Importation de protéines laitières: les producteurs manifestent à la frontière américaine

Lait – Environ 200 producteurs laitiers se sont donné rendez-vous sur l’autoroute 15 à Saint-Bernard-de-Lacolle, le 5 novembre, pour manifester. Ils demandent au gouvernement fédéral d’encadrer l’importation de protéines laitières des États-Unis. Les grands fabricants de fromage et de yogourt utilisent ce dérivé plutôt que du lait 100% canadien.

Les transformateurs de lait du Québec utilisent ces protéines laitières, aussi appelé lait diafiltré, parce qu’elles leur coûtent moins cher que le lait produit ici. Comme le lait diafiltré est très concentré, il leur permet de fabriquer une plus grande quantité de fromage et de yogourt.

Les producteurs laitiers soutiennent que l’importation de ce type de lait ouvre une brèche dans le système de gestion de l’offre qui encadre la production laitière au pays.

Ce système implique que la production de lait au Canada est ajustée en fonction des besoins de la population. Aucune subvention n’est versée aux producteurs. En contrepartie, le gouvernement fédéral limite l’importation de lait.

L’ennui, c’est que le lait diafiltré n’est pas considéré comme du lait, au sens de la loi. Les transformateurs peuvent en importer autant qu’ils le veulent. «Quand ça passe aux douanes, le lait diafiltré est considéré comme un concentré de protéines laitières, explique Christian Kaiser, un producteur laitier de Noyan qui a organisé cette manifestation. Ça n’existait pas quand la loi a été écrite.»

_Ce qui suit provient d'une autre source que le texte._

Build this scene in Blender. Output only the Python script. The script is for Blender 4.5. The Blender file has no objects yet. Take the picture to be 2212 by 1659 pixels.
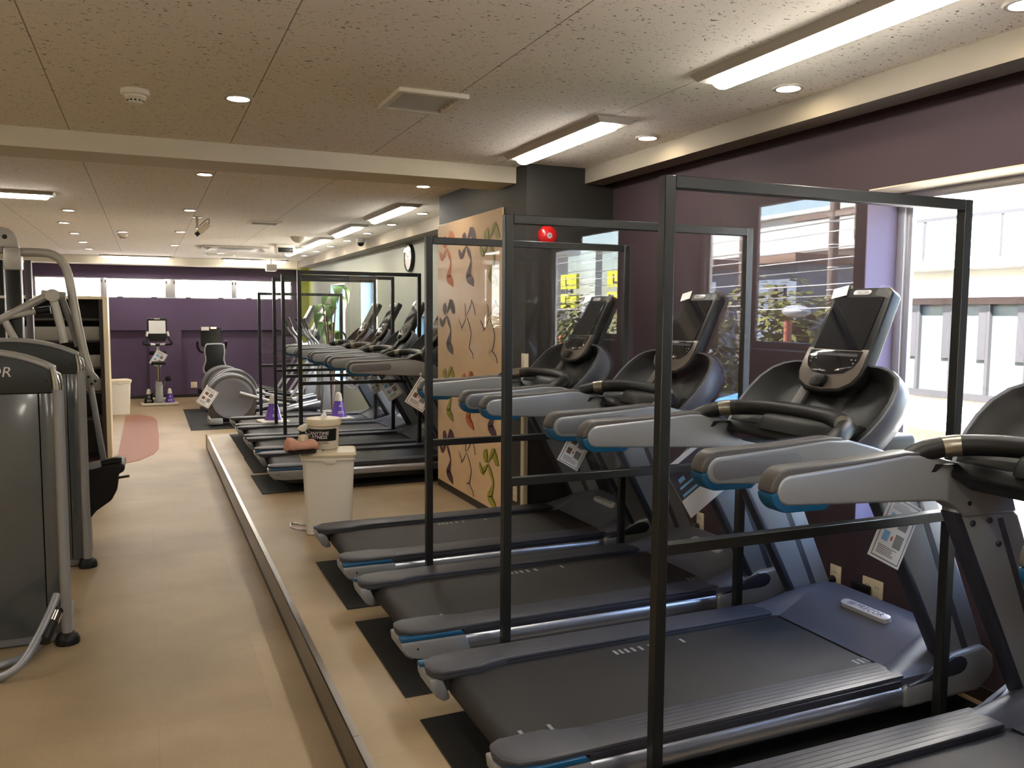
import bpy, bmesh, math, random
from mathutils import Vector, Matrix
S = bpy.context.scene
COL = S.collection
random.seed(7)
R = math.radians
# ------------------------------------------------------------------ camera, sky, sun, exposure
cd = bpy.data.cameras.new('camera'); cam = bpy.data.objects.new('camera', cd); COL.objects.link(cam)
cd.sensor_width = 36.0; cd.lens = 36.0 * 1803 / 2212; cd.clip_end = 400
_y, _p, _r = R(23.62), R(4.86), R(0.40)
_f = Vector((math.sin(_y) * math.cos(_p), math.cos(_y) * math.cos(_p), -math.sin(_p)))
_rt = Vector((math.cos(_y), -math.sin(_y), 0)); _u = _rt.cross(_f)
_rt, _u = math.cos(_r) * _rt + math.sin(_r) * _u, -math.sin(_r) * _rt + math.cos(_r) * _u
cam.matrix_world = Matrix(((_rt.x, _u.x, -_f.x, 0), (_rt.y, _u.y, -_f.y, 0), (_rt.z, _u.z, -_f.z, 1.56), (0, 0, 0, 1)))
S.camera = cam
w = bpy.data.worlds.new('sky'); S.world = w; w.use_nodes = True
wn = w.node_tree.nodes; wl = w.node_tree.links
sky = wn.new('ShaderNodeTexSky'); sky.sky_type = 'NISHITA'; sky.sun_disc = False
sky.sun_elevation = R(48); sky.sun_rotation = R(230); sky.air_density = 1.0
wl.new(sky.outputs[0], wn['Background'].inputs[0]); wn['Background'].inputs[1].default_value = 1.0
sl = bpy.data.lights.new('sun', 'SUN'); sl.energy = 50.0; sl.angle = R(0.6); sl.color = (1, 0.96, 0.9)
sun = bpy.data.objects.new('sun', sl); COL.objects.link(sun)
sun.rotation_euler = Vector((-0.62, -0.45, 0.64)).to_track_quat('Z', 'Y').to_euler()
S.view_settings.view_transform = 'Standard'; S.view_settings.look = 'None'
S.view_settings.gamma = 1.0; S.view_settings.use_curve_mapping = False
S.view_settings.exposure = 1.45
S.cycles.transparent_max_bounces = 40; S.cycles.max_bounces = 8; S.cycles.diffuse_bounces = 4
S.cycles.caustics_reflective = False; S.cycles.caustics_refractive = False
S.cycles.sample_clamp_indirect = 6.0
TUBE = 18.0; DOWN = 40.0

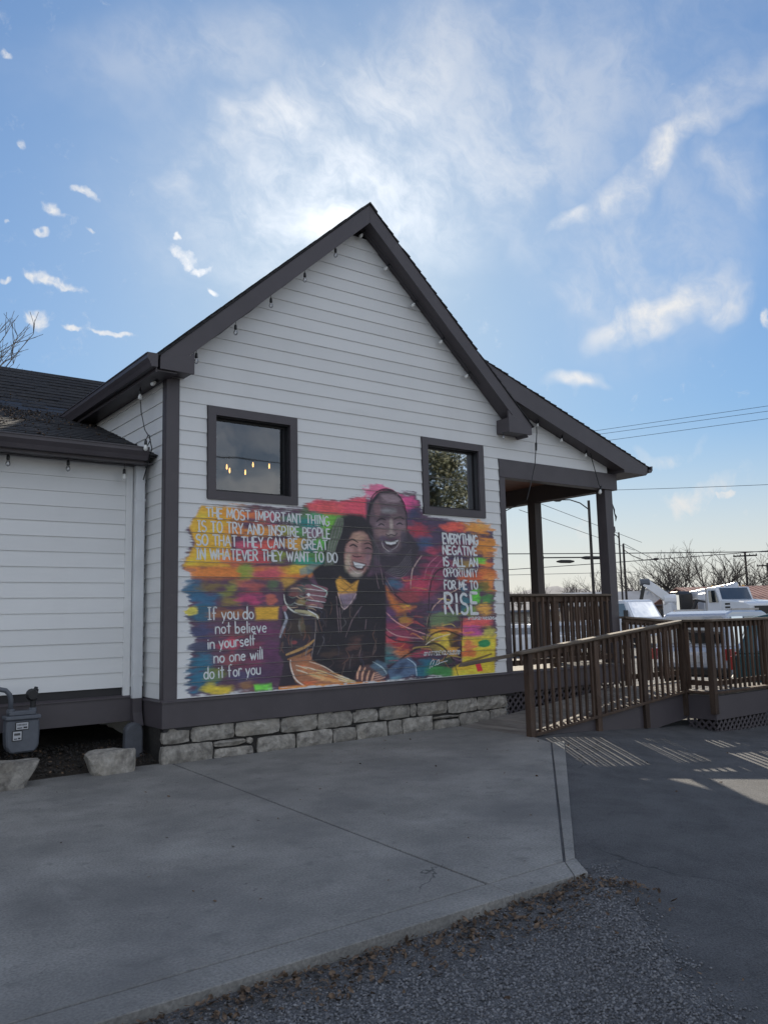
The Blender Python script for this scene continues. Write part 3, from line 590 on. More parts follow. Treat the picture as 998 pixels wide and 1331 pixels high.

Les producteurs laitiers demandent au gouvernement fédéral de modifier la législation. Ils souhaitent que le lait diafiltré soit considéré comme du lait et que les quantités importées ne dépassent pas ce que permet le système de gestion de l’offre.

Prix

Les producteurs de lait estiment qu’une ferme de taille moyenne perd environ 5000$ de revenus, chaque mois, en raison de ces importations de lait diafiltré qui augmentent depuis quelques années.  

Au-delà de la perte monétaire, les producteurs craignent que ce contournement de l’esprit de la loi ne mette à mal le système de gestion de l’offre et le modèle de production basé sur des fermes familiales. «Si la gestion de l’offre est affaiblie, ce sont les régions du Québec qui vont en subir les contrecoups, croit Réjean Bessette, un producteur laitier de Saint-Athanase. Ça sécurise le prix pour les consommateurs, contrairement à ce qui se passe avec le pétrole.»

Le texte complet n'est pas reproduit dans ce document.